Sunday, January 1, 2017

What the Party Isn't Given

One of the realities of my sage abilities system is that while it gives additional abilities and skills to the players, letting them shape their characters more deeply and expanding greatly on the class structure as well, the most important thing is what the system does not give.

When 3rd Edition decided to create feats, they concentrated everything on a die roll that would make pass/fail the standard of the system . . . and because the feats were based on bonuses to that die roll, technically everyone could perform any feat, if they were lucky enough.  A die roll meant that success was improved, not necessarily guaranteed.  It also meant that not having a feat was not a crippling matter.  We could jump the gorge, if we were pressed to do so and we might make it, no matter what we lacked on our character sheet.

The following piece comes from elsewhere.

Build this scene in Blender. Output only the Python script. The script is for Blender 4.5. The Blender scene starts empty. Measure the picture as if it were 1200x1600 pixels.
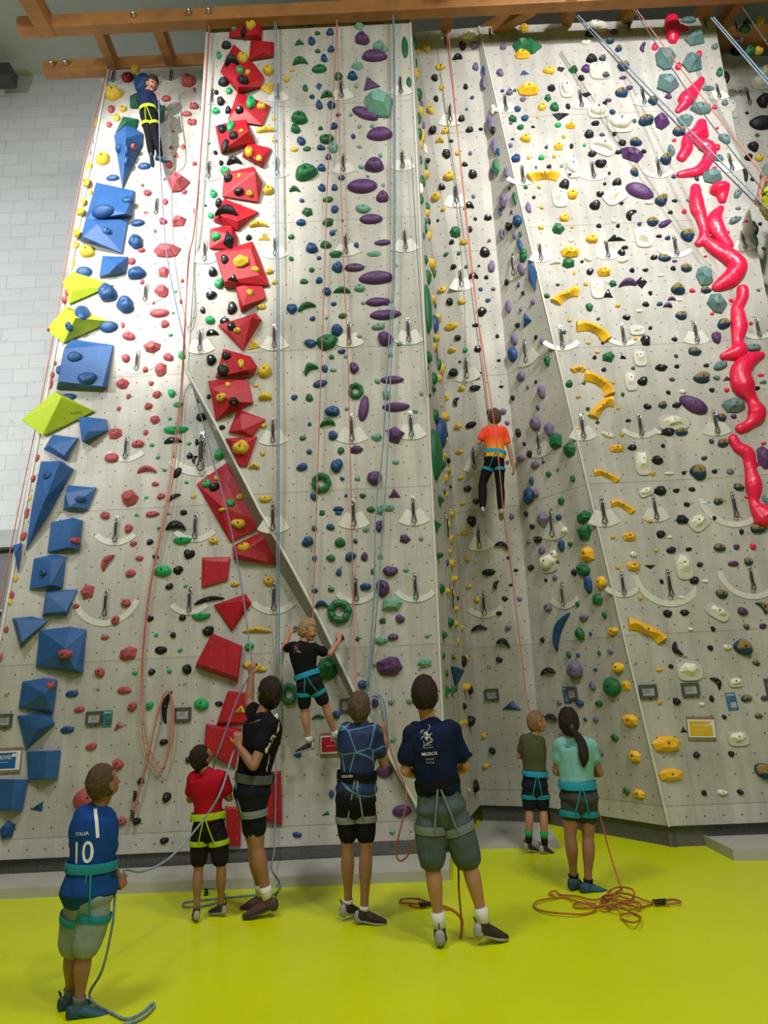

It was an improvement over AD&D's approach to minor abilities, which was that everyone can do everything, almost equally.  Strength might have some influence on our ability to leap and dexterity on our ability to walk a narrow ledge, but none of that had anything to do with class ability, race, shape, size, etcetera ~ and certainly nothing to do with player character munchkinism.  Moreover, when it came to a skill that had nothing to directly to do with adventure, there was no limit whatsoever.  Thieves and mages could walk through woods as easily as rangers and druids, everyone knew how to start a fire or build a tent, and certainly everyone could stand guard with equal ease or buy a donkey and of course handle it like a muleskinner.  Why not?

By creating a set of abilities that meant a character could absolutely do something, without a die roll (make poison, identify the location of the party, make wine that could heal hit points, open a lock with a pick, sail a boat, forage, identify poisonous mushrooms, ad nauseum), it also meant that all those things would be something that characters absolutely could not do.  Suddenly, a fighter can't teach someone else to fight, a mage can't just buy a dog and have it fight in combat, a ranger can't properly load a mule nor convince it to move forward as wanted and a character absolutely, without question, will drown if they try to swim.

This is a magnificent issue where it comes to player experience.  They find a book and suddenly there is a chance that no one in the party knows how to read.  There's a boat tied to the dock of the underground river and the orcs are hot on our heels, but does anyone in the party know how to keep us from smashing on the rocks?  There's no fire started and there's no tinder either; who among us knows how to start a fire from scratch?

This stuff is limiting, annoyingly so. It is not the stuff "heroes" need to deal with.  All our heroes can automatically do anything they want, since the storyteller conveniently covers them over with magic ability dust that permeates every crevice and crack of their upbringing. If necessary, we will invent a grandmother, an uncle, a neighbor down the street or what have you to teach the hero how to perform an appendectomy with a rock, a toothbrush and fifteen feet of twine.  No problem.

But when the party aren't able to do that, and it is in their face from the start, watch them start to move together as a group.  Suddenly, it isn't a question of liking the ranger because he has a lot of hit points; if the ranger dies here, the rest of us are going to starve to death in this wilderness because we wouldn't know the first thing about finding game.

It is unfair . . . but it is also marvelous.  All the more because as the players acquire skills that no one else can do, it is suddenly no longer necessary to fight gods in order to feel like one.


Samuel Kernan said...

I get excited about the game just reading this. There are so many more things to make decisions about outside of combat when a fuller scope of abilities is allowed for some and restricted for others.

I've been playing pathfinder, and like many of the later editions it has additional rulebooks filled with additional ways to kill things, and bigger monsters to kill. It can be interesting, but not nearly as world-expanding as having rules support (and choices to make) for all the daily bits of life that currently have nothing.

Many times, these rulebooks add new classes, which always have a clearly defined combat mechanic, but their role in the world is either ill-defined or has no actual game mechanic tied to it. I remember you wrote a series of posts describing thieves as master of the urban world, rangers as masters of the wild, clerics as those who know How the World Should Be, etc, that made me think about about classes as more than a defined way of killing things. And with sage abilities you are making these distinctions very real. Thanks for that!

As you write the sage abilities, have you come across areas of knowledge that don't have a clear home with any class?

Alexis Smolensk said...

Not so far, Justin. I have some good sources for all the knowledge that we possess. Check out this page about books. If someone came up with something that I haven't thought of, I would simply incorporate it on the fly.

The online campaign is good for that. In real life, you can't tell the players at the table, "I'm just going to make a rule for this, it will take me about three hours. But I did that with hirelings last week.

Too, each time I think of some new rule, there's always some way to make a sage ability that adjusts or modifies that rule. That is a lot of fun.